Directions for this task: Lift out, unaltered, the lines of the material below between the line holding "Write the bpy" and the line holding "PI = math.pi", counting both.

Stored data
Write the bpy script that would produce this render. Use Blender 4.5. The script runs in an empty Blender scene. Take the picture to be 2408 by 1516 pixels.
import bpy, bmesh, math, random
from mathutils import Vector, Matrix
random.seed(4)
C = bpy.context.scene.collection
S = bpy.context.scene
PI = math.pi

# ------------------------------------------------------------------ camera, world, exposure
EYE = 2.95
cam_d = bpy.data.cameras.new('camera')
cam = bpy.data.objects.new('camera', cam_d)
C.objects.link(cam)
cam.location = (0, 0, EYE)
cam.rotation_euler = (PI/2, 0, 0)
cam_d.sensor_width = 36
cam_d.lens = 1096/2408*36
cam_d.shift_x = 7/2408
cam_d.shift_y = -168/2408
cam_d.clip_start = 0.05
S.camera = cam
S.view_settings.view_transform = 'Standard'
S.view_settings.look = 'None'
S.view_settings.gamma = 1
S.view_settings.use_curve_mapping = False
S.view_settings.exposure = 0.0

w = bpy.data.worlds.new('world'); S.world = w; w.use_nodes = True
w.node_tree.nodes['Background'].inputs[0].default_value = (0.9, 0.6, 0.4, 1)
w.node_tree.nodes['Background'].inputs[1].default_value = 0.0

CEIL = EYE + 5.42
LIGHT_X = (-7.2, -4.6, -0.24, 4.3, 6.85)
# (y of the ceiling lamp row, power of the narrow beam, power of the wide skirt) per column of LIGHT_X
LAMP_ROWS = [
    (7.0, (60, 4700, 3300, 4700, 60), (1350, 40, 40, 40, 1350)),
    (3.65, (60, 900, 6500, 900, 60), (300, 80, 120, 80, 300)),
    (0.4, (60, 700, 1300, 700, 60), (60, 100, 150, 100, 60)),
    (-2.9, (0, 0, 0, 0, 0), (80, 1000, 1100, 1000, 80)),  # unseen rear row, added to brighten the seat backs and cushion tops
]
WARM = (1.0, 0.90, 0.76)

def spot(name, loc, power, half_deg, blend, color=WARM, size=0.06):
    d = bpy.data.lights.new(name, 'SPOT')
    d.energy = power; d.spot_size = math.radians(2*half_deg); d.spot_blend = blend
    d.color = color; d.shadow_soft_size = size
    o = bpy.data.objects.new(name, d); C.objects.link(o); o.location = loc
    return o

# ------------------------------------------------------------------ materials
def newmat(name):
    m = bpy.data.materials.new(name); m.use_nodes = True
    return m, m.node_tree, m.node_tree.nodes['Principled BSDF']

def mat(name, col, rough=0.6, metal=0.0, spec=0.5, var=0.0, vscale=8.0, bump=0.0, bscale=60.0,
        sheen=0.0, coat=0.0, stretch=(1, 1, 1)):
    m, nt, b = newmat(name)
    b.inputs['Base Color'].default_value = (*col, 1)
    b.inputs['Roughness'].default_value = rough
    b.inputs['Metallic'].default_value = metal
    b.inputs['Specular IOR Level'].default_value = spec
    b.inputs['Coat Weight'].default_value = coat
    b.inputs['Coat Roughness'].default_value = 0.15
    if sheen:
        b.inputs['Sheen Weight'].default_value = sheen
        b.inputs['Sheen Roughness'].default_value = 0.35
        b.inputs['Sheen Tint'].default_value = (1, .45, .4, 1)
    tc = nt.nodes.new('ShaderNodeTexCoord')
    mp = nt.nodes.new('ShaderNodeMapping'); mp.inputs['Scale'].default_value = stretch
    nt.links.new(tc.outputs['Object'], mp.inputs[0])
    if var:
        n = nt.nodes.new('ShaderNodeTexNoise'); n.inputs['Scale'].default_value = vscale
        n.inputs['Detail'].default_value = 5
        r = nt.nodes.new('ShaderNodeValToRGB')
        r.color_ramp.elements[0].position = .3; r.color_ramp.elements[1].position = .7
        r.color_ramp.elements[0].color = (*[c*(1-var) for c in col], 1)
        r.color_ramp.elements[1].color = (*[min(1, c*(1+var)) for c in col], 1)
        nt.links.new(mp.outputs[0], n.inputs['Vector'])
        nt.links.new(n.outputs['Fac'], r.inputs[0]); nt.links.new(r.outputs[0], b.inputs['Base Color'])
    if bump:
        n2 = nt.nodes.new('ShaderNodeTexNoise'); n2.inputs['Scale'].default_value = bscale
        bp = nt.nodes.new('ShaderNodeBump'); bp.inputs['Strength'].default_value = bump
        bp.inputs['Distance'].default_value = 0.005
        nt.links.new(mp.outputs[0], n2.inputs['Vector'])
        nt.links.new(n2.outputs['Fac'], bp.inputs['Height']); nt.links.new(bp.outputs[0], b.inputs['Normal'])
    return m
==
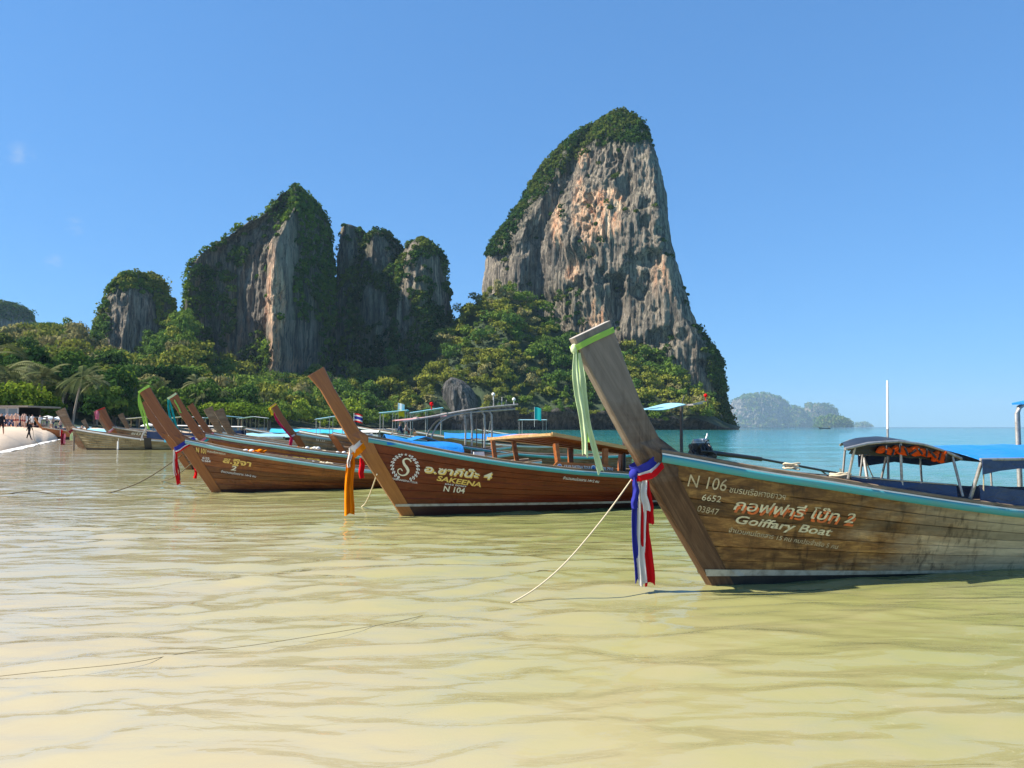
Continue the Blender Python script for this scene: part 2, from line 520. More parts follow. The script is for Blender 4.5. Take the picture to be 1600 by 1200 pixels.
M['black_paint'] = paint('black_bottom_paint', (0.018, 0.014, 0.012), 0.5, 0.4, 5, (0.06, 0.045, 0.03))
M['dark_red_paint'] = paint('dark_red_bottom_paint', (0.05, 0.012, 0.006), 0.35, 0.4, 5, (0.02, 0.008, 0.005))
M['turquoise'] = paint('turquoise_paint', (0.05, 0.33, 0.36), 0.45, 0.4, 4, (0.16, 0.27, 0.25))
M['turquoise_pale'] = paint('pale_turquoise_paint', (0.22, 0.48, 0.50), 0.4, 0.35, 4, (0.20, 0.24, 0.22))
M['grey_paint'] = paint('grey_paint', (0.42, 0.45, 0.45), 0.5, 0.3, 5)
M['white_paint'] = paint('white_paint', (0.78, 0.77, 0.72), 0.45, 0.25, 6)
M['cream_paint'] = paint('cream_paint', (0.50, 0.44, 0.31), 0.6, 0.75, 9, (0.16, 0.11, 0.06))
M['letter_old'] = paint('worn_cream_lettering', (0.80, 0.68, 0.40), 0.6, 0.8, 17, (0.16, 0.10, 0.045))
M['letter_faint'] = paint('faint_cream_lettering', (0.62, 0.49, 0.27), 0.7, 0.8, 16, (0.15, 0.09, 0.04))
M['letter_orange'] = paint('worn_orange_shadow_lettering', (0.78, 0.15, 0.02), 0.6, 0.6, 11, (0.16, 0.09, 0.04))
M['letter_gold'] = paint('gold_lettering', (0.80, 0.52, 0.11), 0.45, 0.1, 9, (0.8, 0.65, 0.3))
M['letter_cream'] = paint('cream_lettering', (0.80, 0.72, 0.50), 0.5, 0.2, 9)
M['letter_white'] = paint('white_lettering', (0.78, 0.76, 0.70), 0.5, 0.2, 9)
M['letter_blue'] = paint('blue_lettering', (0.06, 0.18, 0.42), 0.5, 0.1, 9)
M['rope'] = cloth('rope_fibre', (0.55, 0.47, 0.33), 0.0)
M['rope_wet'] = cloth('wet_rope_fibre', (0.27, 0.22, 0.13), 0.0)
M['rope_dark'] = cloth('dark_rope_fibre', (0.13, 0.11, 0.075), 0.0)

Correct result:
Write the bpy script that would produce this render. Use Blender 4.5. The script runs in an empty Blender scene. Take the picture to be 2408 by 1516 pixels.
import bpy, bmesh, math, random
from mathutils import Vector, Matrix
random.seed(4)
C = bpy.context.scene.collection
S = bpy.context.scene
PI = math.pi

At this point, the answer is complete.